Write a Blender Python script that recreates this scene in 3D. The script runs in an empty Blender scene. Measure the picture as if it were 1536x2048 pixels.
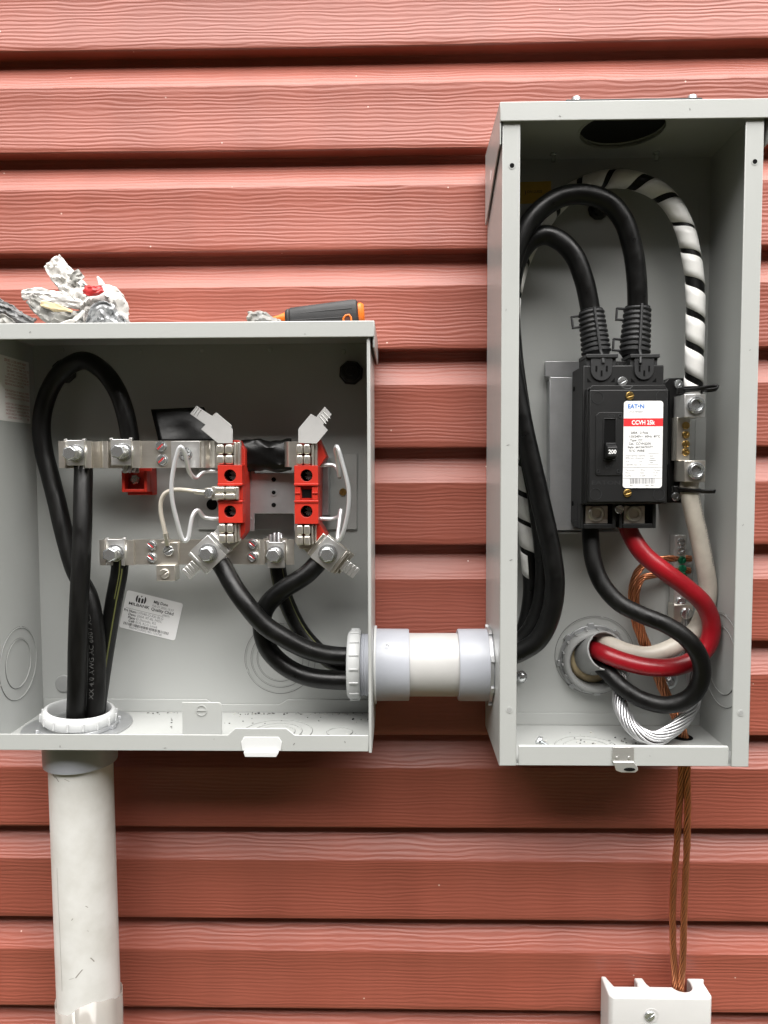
import bpy, bmesh, math, random
from mathutils import Vector, Matrix, noise
R = math.radians
random.seed(7)
scene = bpy.context.scene
col = scene.collection

# ------------------------------------------------------------------ camera, sky, sun, exposure
CAM_D, CAM_Z = 0.7736, 1.5            # metres from the lap edges of the siding, height above ground
cam = bpy.data.cameras.new('camera')
cam.sensor_fit = 'VERTICAL'; cam.sensor_height = 24.0; cam.lens = 24.0 * 1479 / 2048
cam.clip_start = 0.02; cam.clip_end = 400
cam_o = bpy.data.objects.new('camera', cam); col.objects.link(cam_o)
CAM_R = Matrix.Rotation(R(1.18), 3, 'Z') @ Matrix.Rotation(R(90 - 3.18), 3, 'X') @ Matrix.Rotation(R(-0.2), 3, 'Z')
cam_o.matrix_world = Matrix.Translation((0, -CAM_D, CAM_Z)) @ CAM_R.to_4x4()
scene.camera = cam_o

SUN_EL, SUN_AZ = R(56), R(8)          # azimuth measured from straight in front of the wall towards the right
world = bpy.data.worlds.new('World'); scene.world = world; world.use_nodes = True
wn = world.node_tree.nodes; wl = world.node_tree.links
sky = wn.new('ShaderNodeTexSky'); sky.sky_type = 'NISHITA'; sky.sun_disc = False
sky.sun_elevation = SUN_EL; sky.sun_rotation = math.pi - SUN_AZ
sky.air_density = 1.0; sky.dust_density = 1.0; sky.ozone_density = 1.0
hs = wn.new('ShaderNodeHueSaturation'); hs.inputs['Saturation'].default_value = 0.05
# overcast: the sky brightens smoothly from the horizon to the zenith, (1 + 2 sin e) / 3
tcw = wn.new('ShaderNodeTexCoord'); sx = wn.new('ShaderNodeSeparateXYZ'); ov = wn.new('ShaderNodeMapRange'); mu = wn.new('ShaderNodeVectorMath'); mu.operation = 'SCALE'
ov.inputs[3].default_value = 1/3; ov.inputs[4].default_value = 1.0
wl.new(tcw.outputs['Generated'], sx.inputs[0]); wl.new(sx.outputs['Z'], ov.inputs[0])
wl.new(sky.outputs[0], hs.inputs['Color']); wl.new(hs.outputs[0], mu.inputs[0]); wl.new(ov.outputs[0], mu.inputs['Scale']); wl.new(mu.outputs[0], wn['Background'].inputs[0])
wn['Background'].inputs[1].default_value = 0.05
sun = bpy.data.lights.new('sun', 'SUN'); sun.energy = 1.5; sun.angle = R(80); sun.color = (1.0, 0.97, 0.93)
sun_o = bpy.data.objects.new('sun', sun); col.objects.link(sun_o)
sd = Vector((math.sin(SUN_AZ) * math.cos(SUN_EL), -math.cos(SUN_AZ) * math.cos(SUN_EL), math.sin(SUN_EL)))
sun_o.rotation_euler = sd.to_track_quat('Z', 'Y').to_euler(); sun_o.location = sd * 6 + Vector((0, 0, 1.5))
vs = scene.view_settings
vs.view_transform = 'Standard'; vs.look = 'None'; vs.exposure = 2.95; vs.gamma = 1.0; vs.use_curve_mapping = False
scene.cycles.max_bounces = 8; scene.cycles.use_denoising = True

# ------------------------------------------------------------------ helpers
# wall coordinates: X right, Z up from camera height, h out from the wall
def W(px, py, h):
    d = CAM_R @ Vector(((px - 768) / 1479, -(py - 1024) / 1479, -1))
    t = (CAM_D - h) / d.y
    return Vector((d.x * t, d.z * t, h))
def S(h): return (CAM_D - h) / 1479
def world_pt(p): return Vector((p[0], -p[2], p[1] + CAM_Z))
def frame(o, u=(1, 0, 0), v=(0, 1, 0), w=None):
    u = Vector(u).normalized(); v = Vector(v).normalized()
    w = u.cross(v) if w is None else Vector(w).normalized()
    m = Matrix.Identity(4)
    for i in range(3): m[i][0], m[i][1], m[i][2], m[i][3] = u[i], v[i], w[i], o[i]
    return m
def rot_frame(o, deg):
    a = R(deg); return frame(o, (math.cos(a), math.sin(a), 0), (-math.sin(a), math.cos(a), 0))

class Mb:
    def __init__(s, T=None): s.v = []; s.f = []; s.mi = []; s.T = T or Matrix.Identity(4); s.m = 0
    def add(s, vs_, fs):
        n = len(s.v); s.v += [s.T @ Vector(p) for p in vs_]
        s.f += [tuple(i + n for i in f) for f in fs]; s.mi += [s.m] * len(fs); return s
    def box(s, u0, u1, v0, v1, w0, w1):
        return s.add([(u0,v0,w0),(u1,v0,w0),(u1,v1,w0),(u0,v1,w0),(u0,v0,w1),(u1,v0,w1),(u1,v1,w1),(u0,v1,w1)],
                     [(0,3,2,1),(4,5,6,7),(0,1,5,4),(1,2,6,5),(2,3,7,6),(3,0,4,7)])
    def prism(s, pts, w0, w1):
        a = sum(pts[i][0]*pts[(i+1)%len(pts)][1] - pts[(i+1)%len(pts)][0]*pts[i][1] for i in range(len(pts)))
        if a < 0: pts = pts[::-1]
        n = len(pts)
        return s.add([(p[0],p[1],w0) for p in pts] + [(p[0],p[1],w1) for p in pts],
                     [tuple(range(n))[::-1], tuple(range(n, 2*n))] + [(i,(i+1)%n,n+(i+1)%n,n+i) for i in range(n)])
    def lathe(s, c, axis, prof, n=24, cap=True, phase=0.0, closed=False):
        a = Vector(axis).normalized(); r0 = Vector((0,0,1)) if abs(a.z) < .9 else Vector((1,0,0))
        e1 = (r0 - a * r0.dot(a)).normalized(); e2 = a.cross(e1); c = Vector(c)
        pv = []
        for r, t in prof:
            for k in range(n):
                q = 2*math.pi*k/n + phase
                pv.append(c + a*t + (e1*math.cos(q) + e2*math.sin(q))*r)
        m = len(prof); fs = []
        for i in range(m if closed else m-1):
            j = (i+1) % m
            for k in range(n): fs.append((i*n+k, i*n+(k+1)%n, j*n+(k+1)%n, j*n+k))
        if cap and not closed: fs += [tuple(range(n))[::-1], tuple(range((m-1)*n, m*n))]
        return s.add(pv, fs)
    def cyl(s, c, axis, r, l, n=20, r2=None, phase=0.0): return s.lathe(c, axis, [(r,0),(r if r2 is None else r2,l)], n, phase=phase)
    def ring(s, c, axis, ri, ro, t0, t1, n=32): return s.lathe(c, axis, [(ri,t0),(ro,t0),(ro,t1),(ri,t1)], n, closed=True)
    def tube(s, P, r, n=12, cap=True, ph=0.0):
        fr = frames(P); vs_ = []
        for i, (p, t, N, Bn) in enumerate(fr):
            rr = r[i] if isinstance(r, (list, tuple)) else r
            for k in range(n):
                q = 2*math.pi*k/n + ph; vs_.append(p + (N*math.cos(q) + Bn*math.sin(q))*rr)
        m = len(fr); fs = [(i*n+k, i*n+(k+1)%n, (i+1)*n+(k+1)%n, (i+1)*n+k) for i in range(m-1) for k in range(n)]
        if cap: fs += [tuple(range(n))[::-1], tuple(range((m-1)*n, m*n))]
        return s.add(vs_, fs)
    def grid(s, rows):
        m, n = len(rows), len(rows[0])
        return s.add([p for r_ in rows for p in r_], [(i*n+k, i*n+k+1, (i+1)*n+k+1, (i+1)*n+k) for i in range(m-1) for k in range(n-1)])

def curve(pts, step=0.003):
    """smooth path through the points, resampled by arc length"""
    P = [Vector(p) for p in pts]; P = [P[0]*2 - P[1]] + P + [P[-1]*2 - P[-2]]; out = []
    for i in range(1, len(P)-2):
        p0, p1, p2, p3 = P[i-1:i+3]
        t0 = 0; t1 = t0 + max((p1-p0).length, 1e-6)**.5; t2 = t1 + max((p2-p1).length, 1e-6)**.5; t3 = t2 + max((p3-p2).length, 1e-6)**.5
        for k in range(10):
            t = t1 + (t2-t1)*k/10
            a1 = p0*((t1-t)/(t1-t0)) + p1*((t-t0)/(t1-t0)); a2 = p1*((t2-t)/(t2-t1)) + p2*((t-t1)/(t2-t1)); a3 = p2*((t3-t)/(t3-t2)) + p3*((t-t2)/(t3-t2))
            b1 = a1*((t2-t)/(t2-t0)) + a2*((t-t0)/(t2-t0)); b2 = a2*((t3-t)/(t3-t1)) + a3*((t-t1)/(t3-t1))
            out.append(b1*((t2-t)/(t2-t1)) + b2*((t-t1)/(t2-t1)))
    out.append(P[-2]); L = [0]
    for a, b in zip(out, out[1:]): L.append(L[-1] + (b-a).length)
    n = max(3, int(L[-1]/step)); res = []; j = 0
    for k in range(n+1):
        d = L[-1]*k/n
        while j < len(L)-2 and L[j+1] < d: j += 1
        f = (d-L[j])/max(L[j+1]-L[j], 1e-9); res.append(out[j].lerp(out[j+1], min(1, f)))
    return res
def frames(P):
    res = []; lastN = None; wd = Vector((0,0,1))
    for i, p in enumerate(P):
        t = (P[min(i+1, len(P)-1)] - P[max(i-1, 0)]).normalized()
        N = wd - t*wd.dot(t)
        if N.length < .35 and lastN is not None: N = lastN - t*lastN.dot(t)
        if N.length < 1e-3: N = Vector((1,0,0)) - t*t.x
        N.normalize(); lastN = N; res.append((p, t, N, t.cross(N)))
    return res
def at_s(fr, step, s):
    x = max(0, min(len(fr)-1.001, s/step)); i = int(x); f = x-i
    a, b = fr[i], fr[i+1]
    return a[0].lerp(b[0], f), a[2].lerp(b[2], f).normalized(), a[3].lerp(b[3], f).normalized()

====

- WORK TO COMPLETE -
Leave out the pictures. Transcribe only the lines above, from the first through the one that contains "scene.camera = cam_o".

- WRITTEN SOLUTION -
Write a Blender Python script that recreates this scene in 3D. The script runs in an empty Blender scene. Measure the picture as if it were 1536x2048 pixels.
import bpy, bmesh, math, random
from mathutils import Vector, Matrix, noise
R = math.radians
random.seed(7)
scene = bpy.context.scene
col = scene.collection

# ------------------------------------------------------------------ camera, sky, sun, exposure
CAM_D, CAM_Z = 0.7736, 1.5            # metres from the lap edges of the siding, height above ground
cam = bpy.data.cameras.new('camera')
cam.sensor_fit = 'VERTICAL'; cam.sensor_height = 24.0; cam.lens = 24.0 * 1479 / 2048
cam.clip_start = 0.02; cam.clip_end = 400
cam_o = bpy.data.objects.new('camera', cam); col.objects.link(cam_o)
CAM_R = Matrix.Rotation(R(1.18), 3, 'Z') @ Matrix.Rotation(R(90 - 3.18), 3, 'X') @ Matrix.Rotation(R(-0.2), 3, 'Z')
cam_o.matrix_world = Matrix.Translation((0, -CAM_D, CAM_Z)) @ CAM_R.to_4x4()
scene.camera = cam_o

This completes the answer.